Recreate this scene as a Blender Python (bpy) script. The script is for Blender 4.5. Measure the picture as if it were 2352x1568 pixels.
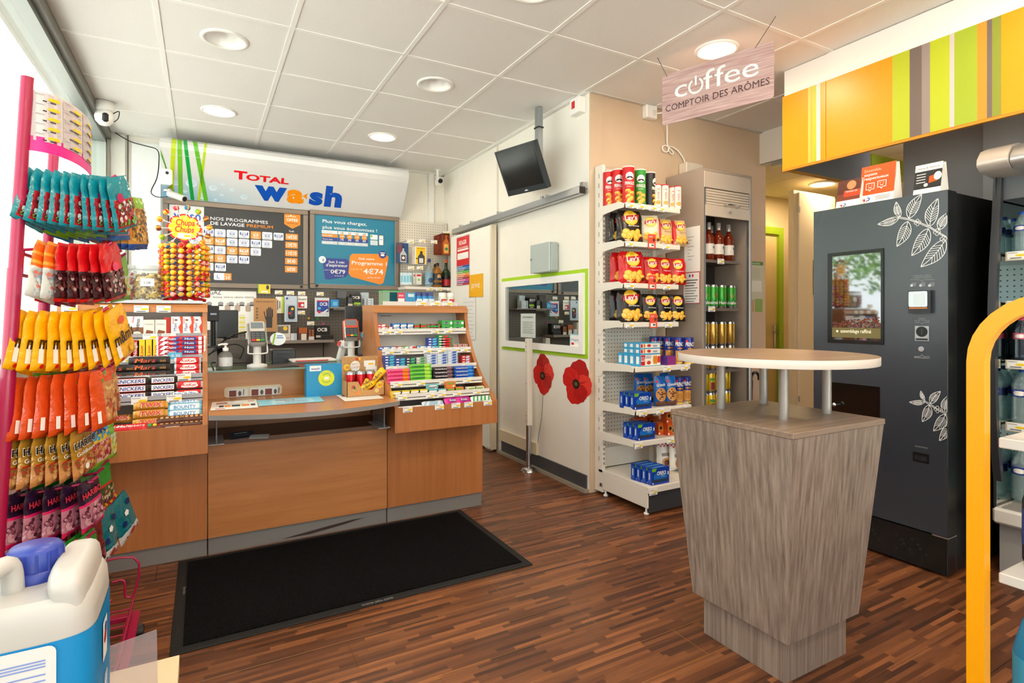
import bpy, math, random
from mathutils import Vector, Matrix
for o in list(bpy.data.objects): bpy.data.objects.remove(o)
SC = bpy.context.scene; COL = SC.collection
RND = random.Random(7)
PI = math.pi
# ---------------------------------------------------------------- camera
EYE = 1.175; FPX = 1280.0; YAW = math.radians(29.05); HOR = 724.0
cd = bpy.data.cameras.new('camera'); cam = bpy.data.objects.new('camera', cd); COL.objects.link(cam)
cd.sensor_width = 36; cd.lens = FPX / 2352 * 36; cd.shift_y = -(784 - HOR) / 2352; cd.clip_start = .02
cam.location = (0, 0, EYE); cam.rotation_euler = (PI / 2, 0, -YAW); SC.camera = cam
# ---------------------------------------------------------------- world, exposure
SC.view_settings.view_transform = 'Standard'; SC.view_settings.look = 'None'; SC.view_settings.gamma = 1
SC.view_settings.use_curve_mapping = False; SC.view_settings.exposure = -0.3
W = bpy.data.worlds.new('sky'); SC.world = W; W.use_nodes = True
bg = W.node_tree.nodes['Background']; bg.inputs[0].default_value = (.95, .96, 1, 1); bg.inputs[1].default_value = 4.6
SC.cycles.max_bounces = 8; SC.cycles.diffuse_bounces = 5; SC.cycles.glossy_bounces = 4
SC.cycles.transparent_max_bounces = 24; SC.cycles.caustics_reflective = False; SC.cycles.caustics_refractive = False
LAMP_W = 9.0; LAMP_COL = (1, .80, .58)
sun = bpy.data.lights.new('sun', 'SUN'); sun.energy = 22; sun.angle = .02; sun.color = (1, .96, .9)
so_ = bpy.data.objects.new('sun', sun); COL.objects.link(so_); so_.rotation_euler = (math.radians(-18), math.radians(30), 0)
def portal(loc, rot, sx, sy):
    l = bpy.data.lights.new('window_portal', 'AREA'); l.shape = 'RECTANGLE'; l.size = sx; l.size_y = sy
    l.cycles.is_portal = True
    o = bpy.data.objects.new('window_portal', l); COL.objects.link(o); o.location = loc; o.rotation_euler = rot
portal((-.74, 1.45, 1.77), (0, -PI / 2, 0), 1.55, 8.0)
portal((1.6, -2.66, 1.3), (PI / 2, 0, 0), 4.4, 2.4)
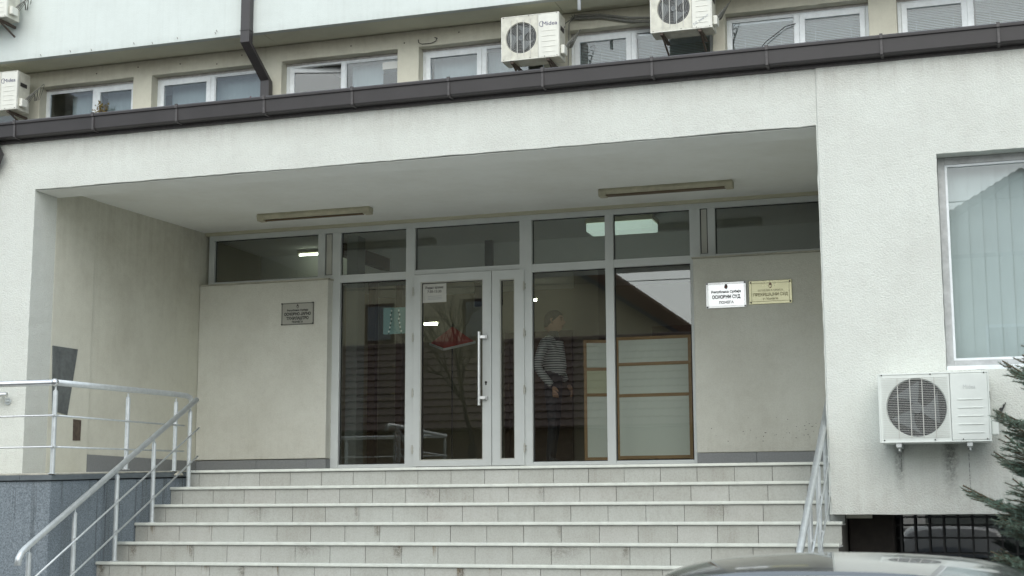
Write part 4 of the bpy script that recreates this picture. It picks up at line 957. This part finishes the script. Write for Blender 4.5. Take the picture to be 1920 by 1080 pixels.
rp = thing('red_parasol', 'small red canopy with white hem seen through the wide door leaf', 'parasol', (-6.26, 4.8, 0.085))
cz, tz = 1.56, 1.86; cx, cy = -6.26, 4.85; rr = 0.30
cor = [(cx-rr, cy, cz+0.09), (cx, cy-rr, cz-0.02), (cx+rr, cy, cz+0.09), (cx, cy+rr, cz+0.09)]
m_ = MB()
for i in range(4):
    a, b = cor[i], cor[(i+1) % 4]; m_.add([(cx, cy, tz), a, b, (cx, cy, tz-0.012), (a[0], a[1], a[2]-0.012), (b[0], b[1], b[2]-0.012)], [(0, 1, 2), (3, 5, 4), (1, 4, 5, 2)])
m_.build('canopy', 'red_cloth', rp)
m_ = MB()
for i in range(4): m_.bar(cor[i], cor[(i+1) % 4], 0.012, 0.028)
m_.build('hem', 'white_cloth', rp)
m_ = MB(); m_.tube([(cx, cy, 0.085), (cx, cy, tz+0.03)], 0.009, 8); m_.build('pole', 'dark_metal', rp)
m_ = MB(); m_.tube([(cx, cy, 0.085), (cx, cy, 0.13)], 0.16, 20); m_.build('foot', 'dark_metal', rp)

# ------------------------------------------------------------------ person
def skin_body(name, verts, edges, radii, m, parent, root=0, sub=2):
    me = bpy.data.meshes.new(name); me.from_pydata(verts, edges, []); o = bpy.data.objects.new(name, me); COL.objects.link(o)
    sk = o.modifiers.new('skin', 'SKIN'); sk.use_smooth_shade = True; ss = o.modifiers.new('sub', 'SUBSURF'); ss.levels = sub; ss.render_levels = sub
    for i, v in enumerate(me.skin_vertices[0].data):
        r = radii[i]; v.radius = (r, r) if isinstance(r, float) else r; v.use_root = (i == root)
    dg = bpy.context.evaluated_depsgraph_get(); m2 = bpy.data.meshes.new_from_object(o.evaluated_get(dg)); bpy.data.objects.remove(o)
    m2.materials.clear(); return link(name, m2, m, parent, smooth=True)
PX, PY, PZ = -4.87, 4.5, 0.085
PP = thing('person', 'person in striped jersey standing sideways, hand in pocket, behind the tall glass pane', 'person', (PX, PY, PZ))
def P3(f, s, u): return (PX+f*1.06, PY+s*1.06, PZ+u*1.025)      # f: towards where the person faces (+x)
# body under the clothes, one continuous mesh
v = [P3(0, 0, 0.95), P3(0.01, 0, 1.12), P3(0.0, 0, 1.30), P3(-0.005, 0, 1.46), P3(0.015, 0, 1.55), P3(0.03, 0, 1.60),
     P3(0.01, -0.10, 0.90), P3(0.03, -0.11, 0.50), P3(-0.01, -0.12, 0.09), P3(0.15, -0.13, 0.04),
     P3(0.01, 0.10, 0.90), P3(0.0, 0.11, 0.50), P3(-0.05, 0.12, 0.09), P3(0.11, 0.13, 0.04)]
e = [(0,1),(1,2),(2,3),(3,4),(4,5),(0,6),(6,7),(7,8),(8,9),(0,10),(10,11),(11,12),(12,13)]
r = [(0.12, 0.14), (0.10, 0.125), (0.11, 0.14), (0.09, 0.13), 0.058, 0.06, 0.085, 0.06, 0.045, 0.035, 0.085, 0.06, 0.045, 0.035]
skin_body('body', v, e, r, 'trousers', PP)
# jersey with both sleeves
v = [P3(0.015, 0, 1.02), P3(0.03, 0, 1.15), P3(0.02, 0, 1.30), P3(-0.005, 0, 1.44), P3(0.01, 0, 1.535),
     P3(-0.03, -0.17, 1.43), P3(-0.08, -0.225, 1.27), P3(-0.10, -0.24, 1.13), P3(-0.01, -0.22, 1.0), P3(0.05, -0.19, 0.93),
     P3(-0.01, 0.17, 1.43), P3(0.02, 0.22, 1.18), P3(0.10, 0.20, 1.0)]
e = [(0,1),(1,2),(2,3),(3,4),(3,5),(5,6),(6,7),(7,8),(8,9),(3,10),(10,11),(11,12)]
r = [(0.125, 0.15), (0.125, 0.15), (0.125, 0.155), (0.105, 0.14), 0.062, 0.07, 0.06, 0.055, 0.048, 0.042, 0.07, 0.055, 0.045]
skin_body('jersey', v, e, r, 'striped_jersey', PP, root=2)
# neck and head: one shaped surface with brow, nose, chin; hair as a cap over skull and nape
skin_body('neck', [P3(0.0, 0, 1.49), P3(0.015, 0, 1.56), P3(0.025, 0, 1.63)], [(0,1),(1,2)], [0.06, 0.056, 0.058], 'skin', PP, root=1)
def head_pt(u, w, k=1.0, hair=False):
    # u: -1 chin .. 1 crown, w: angle round the head, 0 = face
    zz = u; rad = math.sqrt(max(0.0, 1-u*u)); cx_, sx_ = math.cos(w), math.sin(w)
    back = max(0, -cx_); front = max(0, cx_); low = max(0, -u)
    fx = cx_*rad*(0.104+0.012*back*(1+u)); sy = sx_*rad*(0.078-0.022*low*front)
    fx -= back*low*0.035
    if not hair:
        nose = math.exp(-((w/0.20)**2))*math.exp(-(((u+0.12)/0.16)**2)); fx += nose*0.030
        fx += math.exp(-((w/0.5)**2))*math.exp(-(((u-0.22)/0.10)**2))*0.006; fx -= math.exp(-(((abs(w)-0.42)/0.16)**2))*math.exp(-(((u-0.08)/0.12)**2))*0.009
        fx += math.exp(-((w/0.42)**2))*math.exp(-(((u+0.78)/0.16)**2))*0.020; fx += math.exp(-((w/0.3)**2))*math.exp(-(((u+0.45)/0.07)**2))*0.007
    return (0.028+fx*k, sy*k, 1.688+zz*0.128*k)
def head_mesh(name, m, k, u0, hair):
    mb = MB(); nu, nw = 30, 44
    for i in range(nu+1):
        f = i/nu; u = math.sin((f-0.5)*math.pi) 
        for j in range(nw):
            w = -math.pi+2*math.pi*j/nw; uu = u
            if hair:
                line = 0.48-1.02*min(1, max(0, (abs(w)-0.75)/1.5)); uu = max(u, line)
            p = head_pt(uu, w, k if not hair else (k if uu > line+0.03 else 0.985), hair); mb.v.append(P3(*p))
    for i in range(nu):
        for j in range(nw): mb.f.append((i*nw+j, i*nw+(j+1) % nw, (i+1)*nw+(j+1) % nw, (i+1)*nw+j))
    return mb.build(name, m, PP, smooth=True)
head_mesh('head', 'skin', 1.0, -1, False); head_mesh('hair', 'hair', 1.06, 0, True)
for s_ in (-1, 1):
    m_ = MB(); m_.tube([P3(0.030, s_*0.074, 1.660), P3(0.018, s_*0.086, 1.685), P3(0.012, s_*0.086, 1.705), P3(0.028, s_*0.077, 1.718)], [0.008, 0.012, 0.012, 0.008], 8); m_.build('ear', 'skin', PP, smooth=True)
    m_ = MB(); m_.tube([P3(0.112, s_*0.030, 1.700), P3(0.119, s_*0.031, 1.700)], 0.010, 10); m_.build('eye', 'ink', PP)
    m_ = MB(); m_.tube([P3(0.122, s_*0.016, 1.722), P3(0.119, s_*0.034, 1.727), P3(0.108, s_*0.048, 1.722)], 0.005, 6); m_.build('eyebrow', 'hair', PP)
m_ = MB(); m_.tube([P3(0.118, -0.024, 1.630), P3(0.130, 0.0, 1.632), P3(0.118, 0.024, 1.630)], 0.005, 6); m_.build('mouth', 'emblem_red', PP)
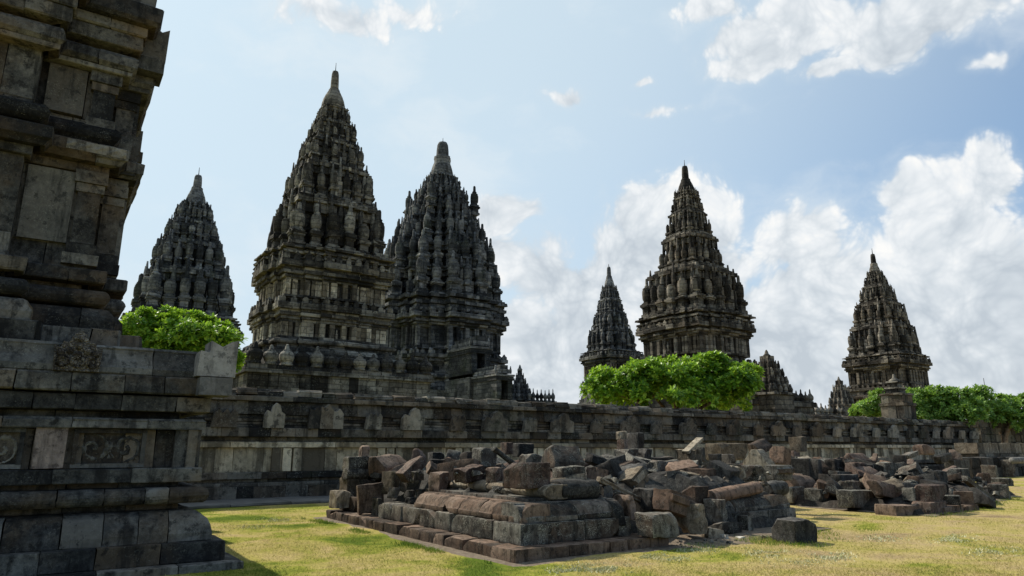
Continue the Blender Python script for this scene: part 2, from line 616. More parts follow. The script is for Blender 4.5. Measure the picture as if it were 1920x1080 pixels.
※ ※ ※
## Exercise prompt
Say how many lines contain "script", and give nothing but that number.

## Correct output
3